Kemal was born in Tekirdağ to an Albanian mother Fatma Zehra and father Yenișehirli Mustafa Asım in the Ottoman Empire. He was influenced by the growing national sentiment of his day, and published a politically controversial newspaper. When the government cracked down on the newspaper he fled to Western Europe and worked there as a translator. When he returned, his most famous work, "Vatan Yahut Silistre", was staged at the Gedikpașa Theatre in Istanbul on April 1, 1873. The play promoted nationalism and liberalism, and was considered dangerous by the Ottoman government. Immediately afterward, on April 9, 1873, he was sent into exile by the Ottoman Sultan and imprisoned in Cyprus. He was pardoned by Murat V on June 3, 1876, and returned to Istanbul (Constantinople) on June 29, 1876. He later became the governor of Sakız (now Chios, Greece), where he died in 1888. He was laid to rest in Bolayır, Çanakkale Province on the Gallipoli Peninsula.

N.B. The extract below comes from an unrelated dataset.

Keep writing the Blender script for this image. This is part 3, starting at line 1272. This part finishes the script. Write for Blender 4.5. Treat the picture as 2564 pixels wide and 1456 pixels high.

Some of his most famous works are "Rüya", "Zavallı Çocuk", "Kerbela", "Akif Bey", "Gülnihal", "İntibah" and "Emir Nevruz". Some were published with pseudonyms, and others were published anonymously.
In 1867, he published an article in which he ascribed the Muslim world's inferiority to the West to its norms for relations between the sexes: "The reason for backwardness is the way we treat our women, treating them only as suitable for producing children and nothing else."
Kemal's patriotic writings became a source of inspiration for Mustafa Kemal Atatürk, the leader of the Turkish nationalist movement and the founder of the Republic of Turkey.